Computer Information Systems: System & Network Administration (A.A.S.)

Networking Laboratories

Hudson Valley Community College maintains two system and network administration labs in the Bulmer Telecommunications Center (BTC) to support the CSA curriculum. Both networking laboratories simulate enterprise systems and are each valued at more than $500,000. The CCNA lab located in BTC 204 was constructed in 2004 to support both the CCNA and CCNP curriculums The CCNP lab in BTC 211 was constructed in conjunction with a United States Department of Education Title III grant to support the CCNP curriculum. Note that BTC 211 far exceeds the minimal support required for the CCNP, as it can also support VOIP and components of the Cisco Certified Security Professional (CCSP) curriculum. Moreover, there are always pending orders for additional routers, switches, application servers and IP phones. The following provides an introductory description of the labs’ configurations and functionality.

BTC 208 is set up as a conventional computer classroom where each student uses a state-of-the-art computer while facing forward. BTC 211 is set up with two concentric U-shaped seating areas, with an instructor console at the base of the U. The inside U contains large conference tables, conducive to supporting collaboration between instructor and students. The outer U is set up with 25 small-footprint workstations with 19-inch flat screen displays. The spacing of the workstations is sufficient to provide isolation for events such as on-line tests, but easily allows collaboration between students on shared projects or labs.

All of the student workstations are wired to two separate Ethernet ports using a Gigabit A-B switch. This allows the workstations to be connected either to the Hudson Valley Academic Computing Environment (ACE) or to a patch panel mounted in the equipment racks. This set-up also allows the equipment to be physically isolated from the Hudson Valley network providing a development sandbox. When connected to the internal patch panel, the workstation can easily be cross-connected to any of the 50 routers, servers or switches mounted in the racks. Among other things, this allows students to use third-party protocol analyzers, test multicasting applications, create and examine end-to-end TCP/UDP sockets, and investigate queuing and other QoS concepts. It should also be noted the lab’s resources remain publicly available from anywhere (e.g., offsite) for students with a Hudson Valley network account.

The instructor’s consoles are located at the rear of the classrooms and utilize sympodium tablet technology allowing the content to be marked up, overlaid and saved in standards-compliant RTF format. Both labs use dual overhead projectors that project onto a large whiteboard, allowing the students and instructor to mark up the content while in front of the class. The adaptable, independent, high-resolution, dual overhead projectors facilitate instructional multimedia presentation capabilities where information can be sourced from computers, DVDs, video cassettes or paper documents. Using two projectors allows the instructor to describe theory and demonstrate application at the same time. For example, one projector can display a network topology while the second projector displays the network convergence debugging output. This lets students witness, in real time, today’s networking technology.

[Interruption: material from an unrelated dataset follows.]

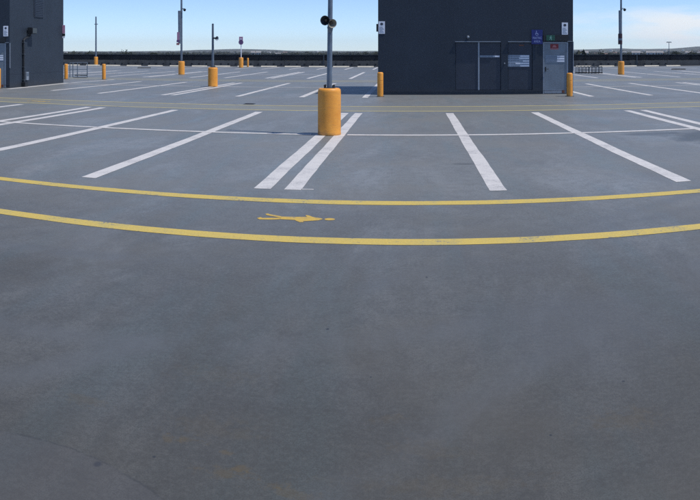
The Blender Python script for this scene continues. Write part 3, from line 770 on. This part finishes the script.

The networking capabilities in both rooms are impressive. To illustrate, the network elements of BTC 211 are housed in three freestanding ladder racks, professionally wired with ample access to the front and back of equipment. There are currently 15 Cisco 1841 ISR routers, 5 2811 ISR routers, 10 Catalyst 3560 multi-layer switches, 12 Catalyst 2960 L2 switches, 3 Cisco 2511 access servers, and 3 Minuteman programmable power supplies. They are currently wired as multiple four-router enterprise network pods and four-switch LANS interconnected with backbone routers. The routers are running the latest IP Advanced Services images, supporting IPSec VPNs, all modern dynamic routing protocols, IPv6, and the Security Device Manager. The multi-layer switches support Power-over-Ethernet (PoE) on all ports, routing (e.g., RIPv2, EIGRP, OSPF, IS-IS, BGP, route redistribution, multicasting, and IPv6 with OSPFv3) and switching (e.g. ,VLANS, VLAN trunking, per-VLAN Spanning Tree, Rapid Spanning Tree (RSTP), Multiple Spanning Tree, (MST), EtherChannel, redundant gateway technologies (GLBP, HSRP), multilayer switching, wireless LAN configuration, congestion management, differentiated services, queuing, MPLS, multicast, and IPSec).